▶ _To do_: Give the number of lines containing the word "scene" and nothing more.

▶ _Dataset excerpt_:
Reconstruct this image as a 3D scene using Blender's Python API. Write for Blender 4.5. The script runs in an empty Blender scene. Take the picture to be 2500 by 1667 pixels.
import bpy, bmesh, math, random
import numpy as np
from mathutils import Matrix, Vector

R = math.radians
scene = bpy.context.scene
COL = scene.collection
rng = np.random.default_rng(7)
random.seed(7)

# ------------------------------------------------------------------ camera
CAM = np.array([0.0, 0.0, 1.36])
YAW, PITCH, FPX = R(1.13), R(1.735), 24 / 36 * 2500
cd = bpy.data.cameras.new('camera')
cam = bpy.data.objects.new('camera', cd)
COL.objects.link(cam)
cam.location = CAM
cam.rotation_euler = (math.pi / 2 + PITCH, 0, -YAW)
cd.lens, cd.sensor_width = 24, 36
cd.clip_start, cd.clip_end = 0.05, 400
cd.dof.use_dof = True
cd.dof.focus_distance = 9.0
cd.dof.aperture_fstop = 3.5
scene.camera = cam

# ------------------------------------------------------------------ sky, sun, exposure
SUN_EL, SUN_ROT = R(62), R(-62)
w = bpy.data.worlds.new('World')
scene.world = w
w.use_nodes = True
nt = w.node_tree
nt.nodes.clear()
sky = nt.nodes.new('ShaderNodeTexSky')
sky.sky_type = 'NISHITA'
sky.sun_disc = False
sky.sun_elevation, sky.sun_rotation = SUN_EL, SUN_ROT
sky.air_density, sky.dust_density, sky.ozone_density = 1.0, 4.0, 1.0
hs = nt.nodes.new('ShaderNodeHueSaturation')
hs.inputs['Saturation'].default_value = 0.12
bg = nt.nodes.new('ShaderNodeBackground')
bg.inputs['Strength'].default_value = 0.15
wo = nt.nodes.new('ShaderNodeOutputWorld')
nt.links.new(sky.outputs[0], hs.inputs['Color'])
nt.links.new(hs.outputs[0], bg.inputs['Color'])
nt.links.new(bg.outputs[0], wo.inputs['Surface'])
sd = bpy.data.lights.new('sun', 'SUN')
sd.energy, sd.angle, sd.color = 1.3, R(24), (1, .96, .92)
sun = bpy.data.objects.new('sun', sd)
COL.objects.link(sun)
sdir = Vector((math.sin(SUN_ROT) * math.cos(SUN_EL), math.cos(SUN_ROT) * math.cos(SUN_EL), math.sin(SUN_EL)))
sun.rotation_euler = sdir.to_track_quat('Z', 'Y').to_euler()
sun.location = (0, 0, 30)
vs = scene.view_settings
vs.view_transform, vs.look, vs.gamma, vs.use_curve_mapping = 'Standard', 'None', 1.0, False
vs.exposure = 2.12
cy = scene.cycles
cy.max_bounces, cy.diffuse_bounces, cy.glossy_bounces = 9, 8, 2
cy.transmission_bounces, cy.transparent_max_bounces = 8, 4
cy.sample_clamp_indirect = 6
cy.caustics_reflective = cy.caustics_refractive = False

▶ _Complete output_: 7